Minggu, 24 Oktober 2010

“Potret Kehidupan Masyarakat Miskin”, Catatan Seorang Faskel KMW XVI

Kali ini Pusinfo menampilkan cerita yang berasal dari kumpulan tulisan salah seorang Fasilitator Kelurahan (Faskel) KMW XVI, Haris Yuniarsyah yang bertugas di Srengat Blitar, Jawa Timur. Secara garis besar, kumpulan cerita ini menunjukkan kebanggaan di balik keprihatinan Haris dalam menatap kehidupan masyarakat di sekitarnya.

Dengan sentuhan kepekaan human interest yang tinggi, tulisan Haris mampu menyentuh keharuan mereka yang membaca. Setelah ditayangkannya cerita ini, diharapkan Faskel lain akan tergerak dan semakin peduli terhadap alam sekitarnya. Tidak hanya itu, Pusinfo juga berharap Faskel lain akan beramai-ramai aktif mengirimkan tulisan mengenai pengalaman mereka di lapangan. Pusinfo akan mengedit seperlunya tanpa menghilangkan inti cerita.

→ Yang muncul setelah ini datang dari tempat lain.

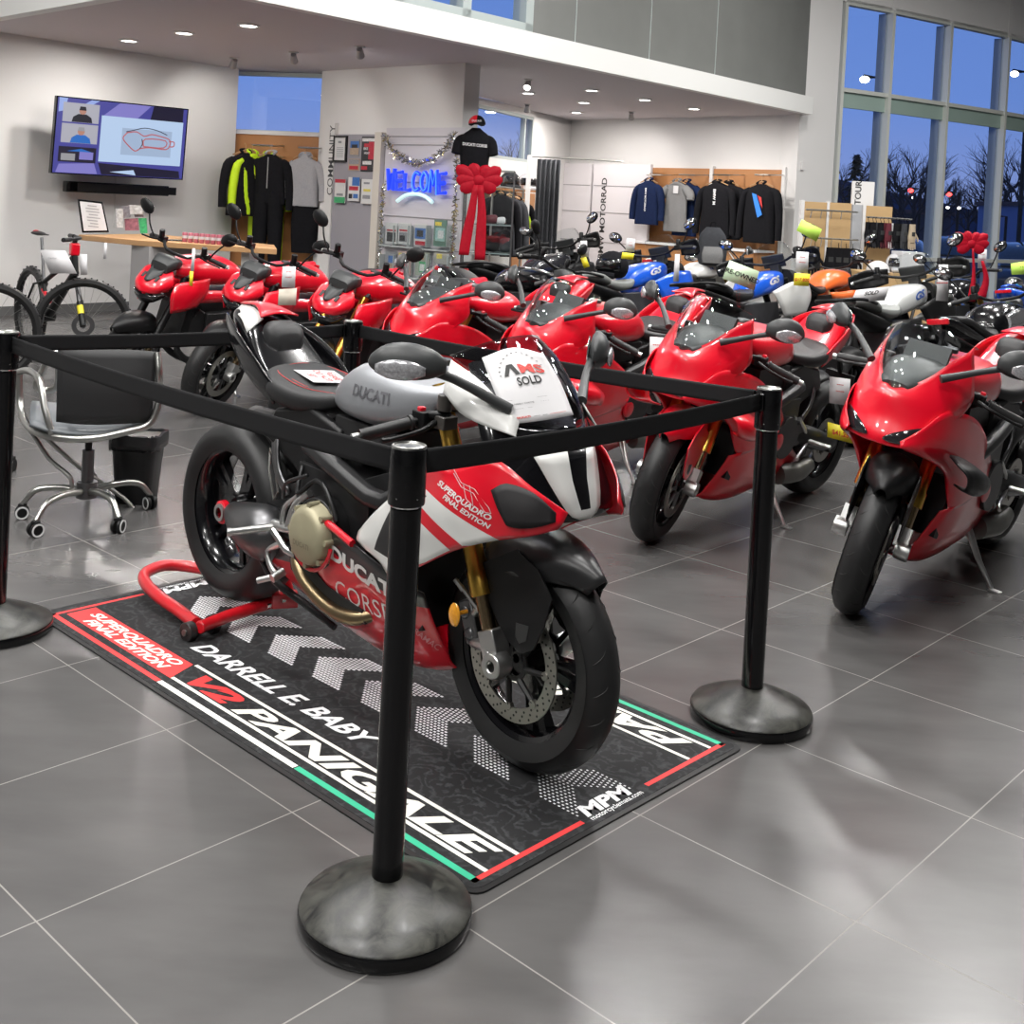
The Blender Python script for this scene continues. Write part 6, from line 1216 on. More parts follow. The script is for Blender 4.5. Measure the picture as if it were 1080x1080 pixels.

Sepeda Kumbang Sang Relawan

Baru saja aku berencana menulis tentang dirimu. Secara mengejutkan Tuhan mengirim engkau ke tempatku. Benar-benar seperti keajaiban. Engkau datang ke tempatku, dengan baju batik kesukaanmu menempel di badan.

Semangatmu begitu menggebu. Tak nampak sedikit pun kelelahan di wajahmu. Padahal, baru saja engkau mengayuh sepeda kumbangmu sejauh 3 kilometer. Itulah rentang jarak dari tempatmu ke tempatku.

Aku sangat bangga dan salut melihat semangat belajarmu yang tinggi. Begitu tulusnya niatmu mengabdi kepada masyarakat desamu. Selamat berjuang Pak Nurrohim… (Medio 21 November 2005, pukul 10:10 WIB)

Lelaki Tua Kumal, Tapi Mulia

Siang itu terik matahari menyengat tubuh. Rasa dahaga begitu mendera, namun tertahan niat puasa. Kakiku melangkah ke sebuah tempat di jalanan dusun dadapan, Desa Dermojayan. Dalam perjalanan itu, sesuatu menyita perhatianku. Secara tak sengaja mataku tertumbuk pada sesosok pria renta—berumur sekitar 60 tahunan—tengah melakoni kehidupannya.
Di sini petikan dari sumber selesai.